§ **The problem**:
Determine the number of lines where "scene" occurs and reply with that number by itself.

§ **Source excerpt**:
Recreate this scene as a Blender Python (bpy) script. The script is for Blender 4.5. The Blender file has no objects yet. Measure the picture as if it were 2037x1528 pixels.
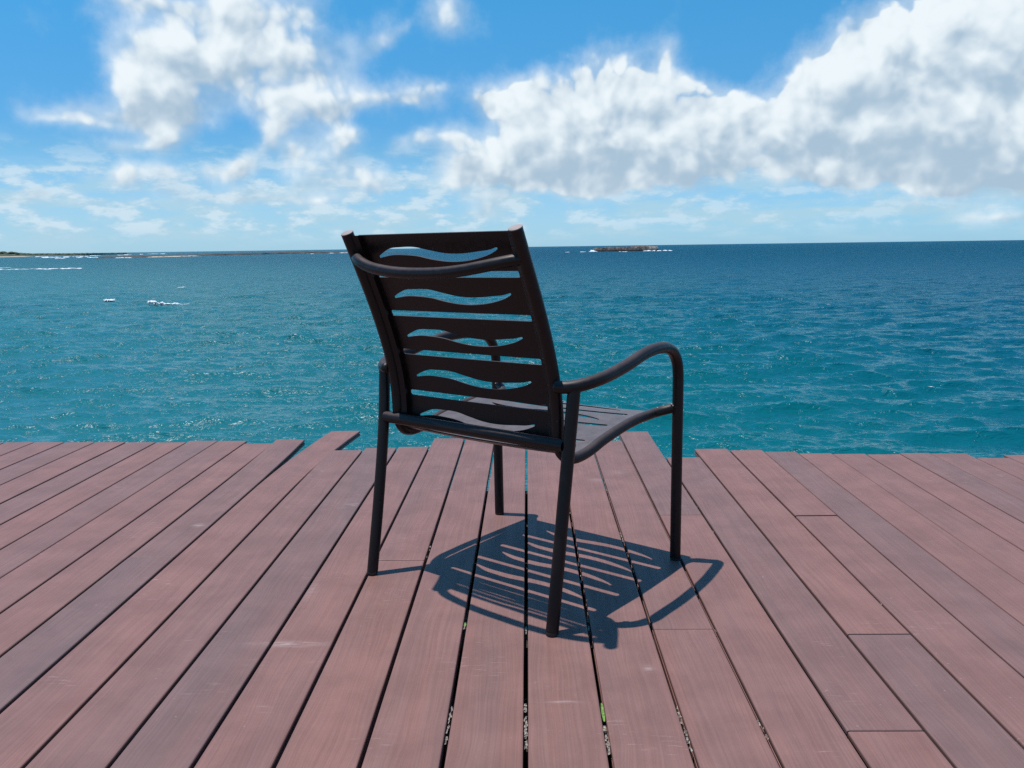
import bpy, bmesh, math, random
import numpy as np
from mathutils import Vector, Matrix

random.seed(4)
rng = np.random.default_rng(11)
SC = bpy.context.scene
COL = SC.collection

# ------------------------------------------------------------------ camera
FPX, PW, PH = 1600.0, 2037.0, 1528.0          # focal length in photo pixels, photo size
CAM_H = 0.888
_slope, _vh, _uvp = -0.0139, 491.0, 1048.5
_up = np.array([_slope, -1.0, (_vh - 764.0) / FPX]); _up /= np.linalg.norm(_up)
_Y = np.array([_uvp - 1018.5, _vh + _slope * (_uvp - 1018.5) - 764.0, FPX]); _Y /= np.linalg.norm(_Y)
_Y -= _up * (_Y @ _up); _Y /= np.linalg.norm(_Y)
_X = np.cross(_Y, _up)
CR = np.stack([_X, _Y, _up])                   # camera (right, down, forward) -> world


def ray(u, v):
    d = CR @ np.array([u - 1018.5, v - 764.0, FPX])
    return d / np.linalg.norm(d)


def on_level(u, v, z):                         # where the sight line through (u, v) meets height z
    d = ray(u, v)
    t = (z - CAM_H) / d[2]
    return np.array([0, 0, CAM_H]) + d * t


cam_data = bpy.data.cameras.new('camera')
cam = bpy.data.objects.new('camera', cam_data)
COL.objects.link(cam)
cam_data.sensor_width = 36.0
cam_data.lens = FPX / PW * 36.0
cam_data.clip_start = 0.02
cam_data.clip_end = 80000.0
M = Matrix.Identity(4)
for r in range(3):
    M[r][0], M[r][1], M[r][2] = CR[r, 0], -CR[r, 1], -CR[r, 2]
M[2][3] = CAM_H
cam.matrix_world = M
SC.camera = cam

# ------------------------------------------------------------------ view, sun
SC.view_settings.view_transform = 'Standard'
SC.view_settings.look = 'None'
SC.view_settings.exposure = 0.0
SC.view_settings.gamma = 1.0
SC.view_settings.use_curve_mapping = False
SC.cycles.use_denoising = False
SC.cycles.sample_clamp_direct = 1.02
SC.cycles.sample_clamp_indirect = 1.15
SC.cycles.max_bounces = 5
SC.cycles.diffuse_bounces = 3
SC.cycles.glossy_bounces = 3

SUN_EL, SUN_AZ = math.radians(77.6), math.radians(-83.0)      # azimuth from +Y, clockwise
sun_dir = Vector((math.sin(SUN_AZ) * math.cos(SUN_EL), math.cos(SUN_AZ) * math.cos(SUN_EL), math.sin(SUN_EL)))
sun_data = bpy.data.lights.new('sun', 'SUN')
sun_data.energy = 5.0
sun_data.angle = math.radians(0.53)
sun_data.color = (1.0, 0.95, 0.9)
sun = bpy.data.objects.new('sun', sun_data)
COL.objects.link(sun)
sun.rotation_euler = sun_dir.to_track_quat('Z', 'Y').to_euler()
sun.location = (-3, 0, 12)


# ------------------------------------------------------------------ node helpers
class NT:
    def __init__(self, tree):
        self.t = tree
        self.n = tree.nodes
        self.l = tree.links

    def node(self, typ, **kw):
        nd = self.n.new(typ)
        for k, v in kw.items():
            setattr(nd, k, v)
        return nd

    def put(self, sock, val):
        if val is None:
            return
        if isinstance(val, bpy.types.NodeSocket):
            self.l.new(val, sock)
        else:
            sock.default_value = val

    def math(self, op, a, b=None, c=None, clamp=False):
        nd = self.node('ShaderNodeMath', operation=op, use_clamp=clamp)
        for i, v in enumerate((a, b, c)):
            self.put(nd.inputs[i], v)
        return nd.outputs[0]

    def vmath(self, op, a, b=None, c=None, scale=None):
        nd = self.node('ShaderNodeVectorMath', operation=op)
        for i, v in enumerate((a, b, c)):
            if v is not None:
                self.put(nd.inputs[i], v)
        if scale is not None:
            self.put(nd.inputs[3], scale)
        return nd.outputs['Value'] if op in ('DOT_PRODUCT', 'LENGTH') else nd.outputs[0]

    def mix(self, fac, a, b, blend='MIX'):
        nd = self.node('ShaderNodeMix', data_type='RGBA', blend_type=blend)
        self.put(nd.inputs[0], fac)
        self.put(nd.inputs[6], a)
        self.put(nd.inputs[7], b)
        return nd.outputs[2]

    def step(self, v, lo, hi, a=0.0, b=1.0, smooth=True):
        nd = self.node('ShaderNodeMapRange', interpolation_type='SMOOTHSTEP' if smooth else 'LINEAR')
        self.put(nd.inputs[0], v)
        for i, x in enumerate((lo, hi, a, b)):
            self.put(nd.inputs[1 + i], x)
        return nd.outputs[0]

    def noise(self, vec, scale, detail=4.0, rough=0.5, lac=2.0, dist=0.0, w=None, dim='3D'):
        nd = self.node('ShaderNodeTexNoise', noise_dimensions='4D' if w is not None else dim)
        self.put(nd.inputs['Vector'], vec)
        if w is not None:
            self.put(nd.inputs['W'], w)
        self.put(nd.inputs['Scale'], scale)
        self.put(nd.inputs['Detail'], detail)
        self.put(nd.inputs['Roughness'], rough)
        self.put(nd.inputs['Lacunarity'], lac)
        self.put(nd.inputs['Distortion'], dist)
        return nd.outputs[0]

    def comb(self, x, y, z):
        nd = self.node('ShaderNodeCombineXYZ')
        for i, v in enumerate((x, y, z)):
            self.put(nd.inputs[i], v)
        return nd.outputs[0]

    def sep(self, v):
        nd = self.node('ShaderNodeSeparateXYZ')
        self.put(nd.inputs[0], v)
        return nd.outputs[0], nd.outputs[1], nd.outputs[2]


# ------------------------------------------------------------------ sky: Nishita air with cumulus clouds by direction
# each cloud mass: azimuth and elevation of its centre, half sizes, tilt, density (from the photograph's own directions)
CLOUD_PX = [
    # towers of the large cumulus bank on the right
    (1190, 190, 92, 92, 0, 1.0), (1120, 240, 80, 70, 0, .9), (1285, 190, 70, 70, 0, .85), (1060, 285, 100, 80, 0, .9),
    (985, 205, 36, 30, 0, .55), (1040, 175, 36, 28, 0, .5), (960, 320, 70, 50, 0, .75), (1060, 345, 140, 34, 0, .7),
    (1250, 320, 120, 50, 0, 1.0), (1330, 270, 110, 70, 0, .9), (1425, 215, 46, 62, 0, .85), (1400, 340, 130, 40, 0, .8),
    (1180, 368, 70, 22, 0, .6), (1530, 260, 110, 60, 0, .9), (1600, 205, 60, 60, 0, .7), (1680, 165, 85, 95, 0, 1.0),
    (1790, 130, 105, 100, 0, 1.1), (1930, 110, 130, 130, 0, 1.2), (2060, 150, 140, 180, 0, 1.2), (1750, 260, 140, 60, 0, .95),
    (1930, 275, 140, 60, 0, 1.0), (2080, 300, 120, 50, 0, .9), (1328, 112, 14, 36, 8, .33), (1380, 160, 40, 22, 0, .28),
    (1620, 338, 75, 26, 0, .66), (1740, 350, 85, 24, 0, .62), (1850, 345, 60, 20, 0, .4), (1990, 350, 90, 20, 0, .45),
    # the big soft cloud on the left and its upper veil
    (290, 160, 80, 82, 0, 1.0), (375, 125, 90, 60, 0, .95), (470, 120, 100, 55, 0, .85), (580, 115, 85, 42, 0, .55),
    (350, 225, 90, 42, 0, .85), (200, 228, 90, 28, 0, .6), (105, 235, 60, 18, 0, .45), (420, 18, 150, 44, 0, .75),
    (560, 22, 100, 52, 0, .75), (290, 2, 90, 16, 0, .45), (690, 92, 90, 30, -18, .36), (640, 150, 60, 26, 0, .34),
    (765, 80, 60, 14, -35, .34), (880, 26, 58, 46, 0, .86),
    # scattered middle puffs
    (555, 205, 56, 36, 0, .92), (635, 215, 40, 26, 0, .72), (682, 200, 46, 42, 0, .98), (770, 190, 70, 24, -8, .62),
    (850, 175, 54, 36, 0, .74), (960, 185, 42, 36, 0, .6), (890, 275, 60, 30, 0, .5),
    (538, 270, 20, 30, 35, .6), (500, 315, 24, 38, 35, .8), (445, 345, 50, 22, 0, .8), (412, 328, 16, 14, 0, .5),
    (650, 295, 86, 38, 0, .8), (700, 268, 26, 20, 0, .6), (575, 300, 20, 26, 0, .55), (640, 348, 100, 36, 0, .76),
    (740, 365, 66, 24, 0, .7), (820, 285, 40, 22, -20, .5), (240, 290, 56, 13, 0, .5), (330, 284, 24, 16, 0, .5),
    (250, 346, 26, 26, 0, .74), (330, 345, 54, 28, 0, .76), (200, 350, 60, 20, 0, .34),
    (450, 385, 160, 14, 0, .42), (130, 400, 120, 12, 0, .4), (600, 400, 140, 12, 0, .42), (930, 330, 50, 26, 0, .5), (560, 250, 40, 16, 0, .4),
    (970, 412, 38, 24, 0, .85), (70, 385, 40, 9, 0, .5), (900, 370, 40, 22, 0, .45),
    (1480, 410, 30, 10, 0, .48), (1890, 378, 60, 10, 0, .45), (2000, 428, 60, 10, 0, .42), (1815, 405, 40, 12, 0, .4),
]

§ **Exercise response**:
2